2. Why is it so useful for dealing with logs? And what makes it different from other solutions for managing logs?

Visibility is the key here. Having hundreds of servers running different applications, virtual machines, containers—all that adds up to a lot of data that needs to be analyzed when problems happen or when you need to understand how things work. Being able to narrow down your data or easily find the information you are looking for really helps with operations-related tasks. Adding metrics to the equation gives you even more visibility compared to logs only. When you see your metrics correlated to logs you have the full picture—not only of what is happening now, but also about the history and how your software pieces were behaving.

I think there are two main things that make ELK so popular and different. First, it’s simple to use and is very DevOps friendly—especially the Elasticsearch part; it’s manageable with a great rest API and easy setup. Second is the pricing. If you are a small company, want to build things in house, and can’t afford enterprise-level log analysis solutions, ELK is great—if, of course, you can pay the price of managing it yourself.

3. What do people often get wrong with the ELK stack?

We see a variety of problems when we help clients at Sematext. Every case is different, and it is very dependant on the knowledge and experience of the user. Those who just started their adventure with logs usually run into data structure problems, so-called mappings in Elasticsearch. Mappings define what fields are there in your documents and what the behavior of the fields is. Depending on the field configuration, it can or can’t be used with certain functionalities. (For example, a numeric field can be used for range aggregation, which can divide our search system query logs by their latency—like queries that were running up to 10 milliseconds, from 11 to 100 and so on.
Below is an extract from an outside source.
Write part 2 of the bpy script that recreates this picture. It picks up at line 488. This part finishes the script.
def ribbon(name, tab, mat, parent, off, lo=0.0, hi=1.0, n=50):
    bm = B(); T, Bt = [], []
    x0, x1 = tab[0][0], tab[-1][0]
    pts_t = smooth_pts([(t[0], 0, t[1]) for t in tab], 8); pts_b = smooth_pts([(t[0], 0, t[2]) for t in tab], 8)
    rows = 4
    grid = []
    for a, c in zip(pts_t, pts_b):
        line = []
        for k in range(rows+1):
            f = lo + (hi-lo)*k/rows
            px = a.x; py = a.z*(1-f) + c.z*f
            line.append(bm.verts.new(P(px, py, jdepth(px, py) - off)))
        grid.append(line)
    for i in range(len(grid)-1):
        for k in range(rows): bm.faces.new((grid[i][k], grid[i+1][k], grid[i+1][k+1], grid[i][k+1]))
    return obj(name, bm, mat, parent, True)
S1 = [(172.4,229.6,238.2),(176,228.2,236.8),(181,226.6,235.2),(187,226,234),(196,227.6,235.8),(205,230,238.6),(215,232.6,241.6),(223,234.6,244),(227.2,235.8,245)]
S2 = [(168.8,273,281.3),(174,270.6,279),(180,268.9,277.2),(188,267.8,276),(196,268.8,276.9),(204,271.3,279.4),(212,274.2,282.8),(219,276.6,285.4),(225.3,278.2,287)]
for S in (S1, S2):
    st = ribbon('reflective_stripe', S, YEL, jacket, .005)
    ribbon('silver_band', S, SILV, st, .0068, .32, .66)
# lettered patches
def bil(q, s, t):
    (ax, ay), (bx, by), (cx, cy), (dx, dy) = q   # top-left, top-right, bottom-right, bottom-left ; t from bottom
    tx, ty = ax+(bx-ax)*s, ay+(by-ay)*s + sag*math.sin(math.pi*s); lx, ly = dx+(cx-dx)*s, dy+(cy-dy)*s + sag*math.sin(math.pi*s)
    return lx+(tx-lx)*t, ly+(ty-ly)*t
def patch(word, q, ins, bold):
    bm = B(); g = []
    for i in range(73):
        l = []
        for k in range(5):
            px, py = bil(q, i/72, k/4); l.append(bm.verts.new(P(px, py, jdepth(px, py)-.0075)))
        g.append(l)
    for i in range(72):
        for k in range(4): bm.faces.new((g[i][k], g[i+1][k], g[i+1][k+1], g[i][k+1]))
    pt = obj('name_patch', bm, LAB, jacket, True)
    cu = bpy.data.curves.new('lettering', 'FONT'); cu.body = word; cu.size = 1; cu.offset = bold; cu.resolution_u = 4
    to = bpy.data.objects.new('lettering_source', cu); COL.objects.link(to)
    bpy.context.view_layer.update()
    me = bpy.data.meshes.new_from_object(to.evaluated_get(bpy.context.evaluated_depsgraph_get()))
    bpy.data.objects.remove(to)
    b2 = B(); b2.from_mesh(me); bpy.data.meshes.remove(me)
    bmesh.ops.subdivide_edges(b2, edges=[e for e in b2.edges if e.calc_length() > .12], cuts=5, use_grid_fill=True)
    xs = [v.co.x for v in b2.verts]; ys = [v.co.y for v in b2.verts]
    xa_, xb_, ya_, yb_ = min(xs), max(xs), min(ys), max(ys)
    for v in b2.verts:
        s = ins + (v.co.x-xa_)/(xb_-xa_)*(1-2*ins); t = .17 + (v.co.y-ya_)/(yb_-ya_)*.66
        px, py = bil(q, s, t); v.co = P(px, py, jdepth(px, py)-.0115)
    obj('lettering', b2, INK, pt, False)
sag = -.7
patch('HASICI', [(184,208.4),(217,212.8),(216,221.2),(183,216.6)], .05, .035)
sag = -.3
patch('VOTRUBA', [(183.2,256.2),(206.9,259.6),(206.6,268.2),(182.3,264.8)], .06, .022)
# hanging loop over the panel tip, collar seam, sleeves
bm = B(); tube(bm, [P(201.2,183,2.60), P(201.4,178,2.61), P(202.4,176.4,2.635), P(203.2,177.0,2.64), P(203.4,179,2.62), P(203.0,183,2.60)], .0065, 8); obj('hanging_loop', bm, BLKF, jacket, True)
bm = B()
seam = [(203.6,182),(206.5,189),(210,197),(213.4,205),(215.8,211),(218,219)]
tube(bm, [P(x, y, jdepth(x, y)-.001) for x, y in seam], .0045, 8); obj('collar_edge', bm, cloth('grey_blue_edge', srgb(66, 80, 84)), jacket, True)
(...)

You can’t do that on text data.) More advanced users often run into scaling- and performance-related problems, like how to use the hardware in the most efficient way, how many servers to have, whether their setup is really the best way to approach their problem, and so on.

4. What’s the best way to get started using the ELK stack with your infrastructure?

Just start using it, really. There are lots of good tutorials on how to begin. And you don’t even need to start with tens of servers to see how useful it will be for you. If your logs are not standard, get an example, like Apache (very known, very simple to work), and just run Logstash, put your data to Elasticsearch and start building your visualizations using Kibana. It may not be easy to build complicated dashboards initially, but the more practice you have, the easier it gets. Just start.

5. You’re speaking at the Velocity Conference in Amsterdam this November. What presentations are you looking forward to attending while there?

There are multiple talks I would like to attend, especially related to container orchestration, Internet of Things, monitoring, and understanding data. Examples of talks I can’t wait to attend are “How humans see data” by John Rauser from Snapchat, and “Kubernetes and Prometheus: The beginning of a beautiful friendship” by Björn Rabenstein from SoundCloud.